**Problem**
Go through the listing and set it down exactly, leaving out its pictures.

**Information supplied**
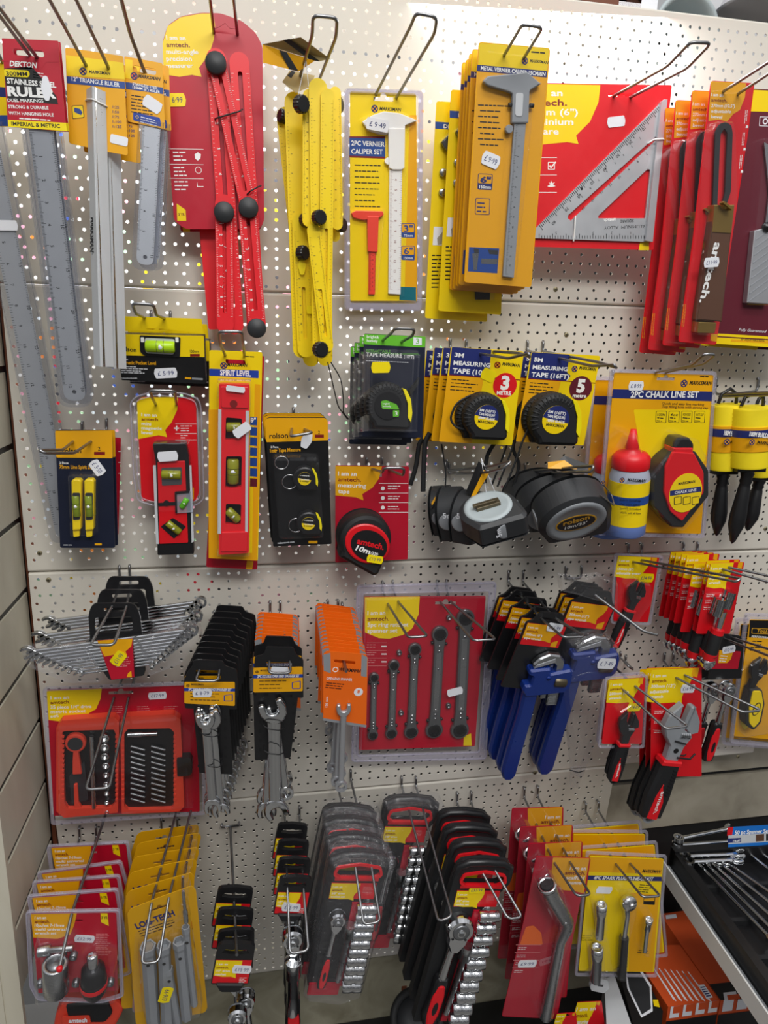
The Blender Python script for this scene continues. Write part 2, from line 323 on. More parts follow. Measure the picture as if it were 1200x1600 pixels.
def perf(mb, x0, x1, ytop, ybot, dense0, sparse0, phase, r=2.35, T=1.0):
    rows = []
    k = 0
    while dense0 - 25 * k > ybot + 3: rows.append((dense0 - 25 * k, 15)); k += 1
    k = 0
    while sparse0 - 25 * k > ybot + 3: rows.append((sparse0 - 25 * k, 25)); k += 1
    rows = sorted([q for q in rows if q[0] < ytop - 3], reverse=True); N = 8
    ys = [ytop] + [(rows[i][0] + rows[i + 1][0]) / 2 for i in range(len(rows) - 1)] + [ybot]
    for i, (yc, pit) in enumerate(rows):
        top, bot = ys[i], ys[i + 1]; a = phase + math.ceil((x0 + 7 - phase) / pit) * pit; xs = []
        while a < x1 - 5: xs.append(a); a += pit
        eds = [x0] + [(xs[j] + xs[j + 1]) / 2 for j in range(len(xs) - 1)] + [x1]
        vs = []; fs = []; wv = []; wf = []
        for j, xc in enumerate(xs):
            l, rr_ = eds[j], eds[j + 1]; b = len(vs)
            outer = [(rr_, yc), (rr_, top), (xc, top), (l, top), (l, yc), (l, bot), (xc, bot), (rr_, bot)]
            c = [(xc + r * math.cos(PI * t / 4), yc + r * math.sin(PI * t / 4)) for t in range(8)]
            vs += [(x, y, 0) for x, y in outer] + [(x, y, 0) for x, y in c]
            fs += [(b + t, b + (t + 1) % 8, b + 8 + (t + 1) % 8, b + 8 + t) for t in range(8)]
            q = len(wv); wv += [(x, y, 0) for x, y in c] + [(x, y, -T) for x, y in c]
            wf += [(q + t, q + (t + 1) % 8, q + 8 + (t + 1) % 8, q + 8 + t) for t in range(8)]
        mb.add(vs, fs, 'powdercoat'); mb.add(wv, wf, 'powdercoat', True)
def panel(name, x0, x1, ytop, ybot, d0, s0, phase, fr=None, lip=3):
    mb = MB(); fr = fr or WF
    perf(mb, x0, x1, ytop - lip, ybot + lip, d0, s0, phase)
    # rolled edges: short returns towards the wall at the top and the foot, and at both sides
    for y, s_ in ((ytop - lip, 1), (ybot + lip, -1)):
        pr = [(y, 0), (y + s_ * lip * .7, -.8), (y + s_ * lip, -3), (y + s_ * lip, -16)]
        vs = [(x, yy, zz) for x in (x0, x1) for yy, zz in pr]; mb.add(vs, [(i, i + 1, i + 5, i + 4) for i in range(3)], 'powdercoat', True)
    for x in (x0, x1): mb.add([(x, ytop - lip, 0), (x, ybot + lip, 0), (x, ybot + lip, -16), (x, ytop - lip, -16)], [(0, 1, 2, 3)], 'powdercoat')
    o = mb.build(name); o['kind'] = 'structure'; o.matrix_world = fr.mat(); return o
panel('wall_top', XL, XR, 458.5, 58.6, 441, 453.5, -262.9)
panel('wall_upper', XL, XR, 57.4, -341, 39, 51.5, -262.9)
panel('wall_lower', XL, XR, -342.6, -745, -352.8, -365.3, -264.6)
panel('wall_bottom', XL + 4, 640, -1.5, -405, -19, -31.5, 20 - 300, fr=P4)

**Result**
The Blender Python script for this scene continues. Write part 2, from line 323 on. More parts follow. Measure the picture as if it were 1200x1600 pixels.
def perf(mb, x0, x1, ytop, ybot, dense0, sparse0, phase, r=2.35, T=1.0):
    rows = []
    k = 0
    while dense0 - 25 * k > ybot + 3: rows.append((dense0 - 25 * k, 15)); k += 1
    k = 0
    while sparse0 - 25 * k > ybot + 3: rows.append((sparse0 - 25 * k, 25)); k += 1
    rows = sorted([q for q in rows if q[0] < ytop - 3], reverse=True); N = 8
    ys = [ytop] + [(rows[i][0] + rows[i + 1][0]) / 2 for i in range(len(rows) - 1)] + [ybot]
    for i, (yc, pit) in enumerate(rows):
        top, bot = ys[i], ys[i + 1]; a = phase + math.ceil((x0 + 7 - phase) / pit) * pit; xs = []
        while a < x1 - 5: xs.append(a); a += pit
        eds = [x0] + [(xs[j] + xs[j + 1]) / 2 for j in range(len(xs) - 1)] + [x1]
        vs = []; fs = []; wv = []; wf = []
        for j, xc in enumerate(xs):
            l, rr_ = eds[j], eds[j + 1]; b = len(vs)
            outer = [(rr_, yc), (rr_, top), (xc, top), (l, top), (l, yc), (l, bot), (xc, bot), (rr_, bot)]
            c = [(xc + r * math.cos(PI * t / 4), yc + r * math.sin(PI * t / 4)) for t in range(8)]
            vs += [(x, y, 0) for x, y in outer] + [(x, y, 0) for x, y in c]
            fs += [(b + t, b + (t + 1) % 8, b + 8 + (t + 1) % 8, b + 8 + t) for t in range(8)]
            q = len(wv); wv += [(x, y, 0) for x, y in c] + [(x, y, -T) for x, y in c]
            wf += [(q + t, q + (t + 1) % 8, q + 8 + (t + 1) % 8, q + 8 + t) for t in range(8)]
        mb.add(vs, fs, 'powdercoat'); mb.add(wv, wf, 'powdercoat', True)
def panel(name, x0, x1, ytop, ybot, d0, s0, phase, fr=None, lip=3):
    mb = MB(); fr = fr or WF
    perf(mb, x0, x1, ytop - lip, ybot + lip, d0, s0, phase)
    # rolled edges: short returns towards the wall at the top and the foot, and at both sides
    for y, s_ in ((ytop - lip, 1), (ybot + lip, -1)):
        pr = [(y, 0), (y + s_ * lip * .7, -.8), (y + s_ * lip, -3), (y + s_ * lip, -16)]
        vs = [(x, yy, zz) for x in (x0, x1) for yy, zz in pr]; mb.add(vs, [(i, i + 1, i + 5, i + 4) for i in range(3)], 'powdercoat', True)
    for x in (x0, x1): mb.add([(x, ytop - lip, 0), (x, ybot + lip, 0), (x, ybot + lip, -16), (x, ytop - lip, -16)], [(0, 1, 2, 3)], 'powdercoat')
    o = mb.build(name); o['kind'] = 'structure'; o.matrix_world = fr.mat(); return o
panel('wall_top', XL, XR, 458.5, 58.6, 441, 453.5, -262.9)
panel('wall_upper', XL, XR, 57.4, -341, 39, 51.5, -262.9)
panel('wall_lower', XL, XR, -342.6, -745, -352.8, -365.3, -264.6)
panel('wall_bottom', XL + 4, 640, -1.5, -405, -19, -31.5, 20 - 300, fr=P4)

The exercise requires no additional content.